Wednesday, December 06, 2006

History of Hard Rock/Heavy Metal: Deep Purple

After the emergence of Cream and Jimi Hendrix set the stage for what became known as hard rock, three bands from England set out to emulate that same sound with a touch of psychedelia and blues thrown in for good measure.

The first of these British bands to record an album and burst on the scene was Deep Purple.

Purple started out as a psychedelic band with pop overtones, but after a lineup change that saw the original singer and bass player leave, the classic lineup of Deep Purple began recording their brand of hard rock at the start of the seventies and quickly became a worldwide phenomenon with the classic song, 'Smoke on the Water.'

Deep Purple was formed in Hertford, England, in 1968, with an inaugural lineup that featured guitarist Blackmore, vocalist Rod Evans, bassist Nick Simper, keyboardist Jon Lord, and drummer Ian Paice. Originally called Roundabout, the group toured Scandinavia and recorded their debut LP - Shades of Deep Purple - in 1968.

After releasing their third album, Evans and Simper were dismissed and the band started anew, recruiting singer Ian Gillan and bassist Roger Glover from the ranks of the pop group Episode Six.
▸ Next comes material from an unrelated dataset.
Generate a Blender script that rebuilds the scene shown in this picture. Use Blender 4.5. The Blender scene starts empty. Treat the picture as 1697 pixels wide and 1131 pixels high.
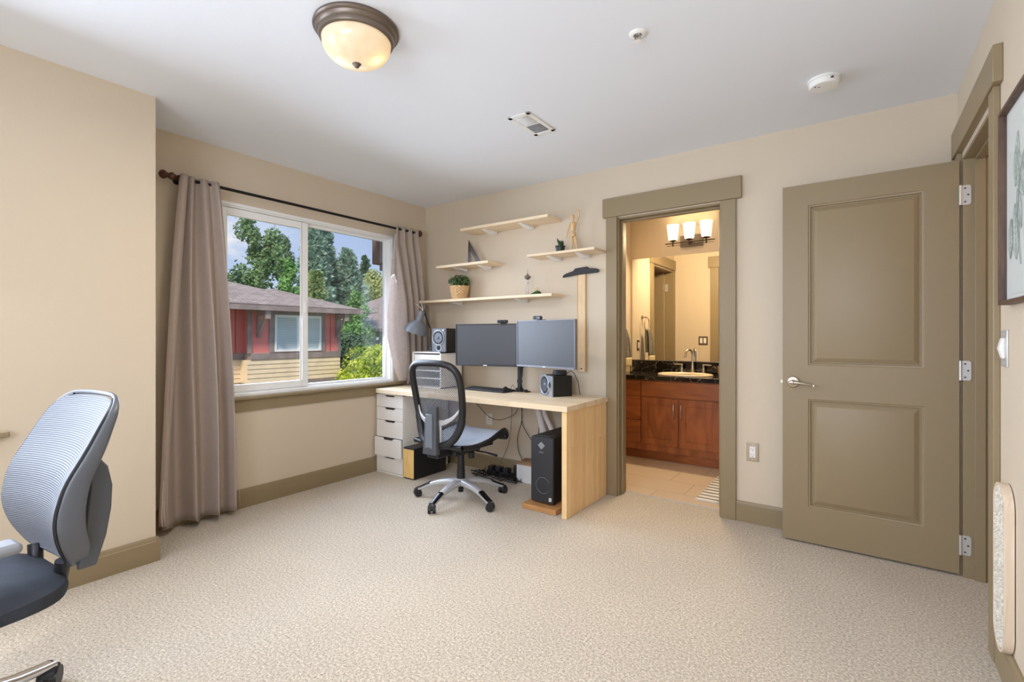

Blackmore took creative control of the band, steering it towards a heavier, guitar-dominated approach which took full advantage of Gillan's powerful vocals. The gamble worked as Deep Purple released a string of commercially successful and now classic seventies hard rock records - In Rock, Machine Head, Fireball, Who Do We Think We Are, and Burn - which introduced David Coverdale to the world.

Despite numerous lineup upheavals during their career, Deep Purple remains alive and well in the 21st century.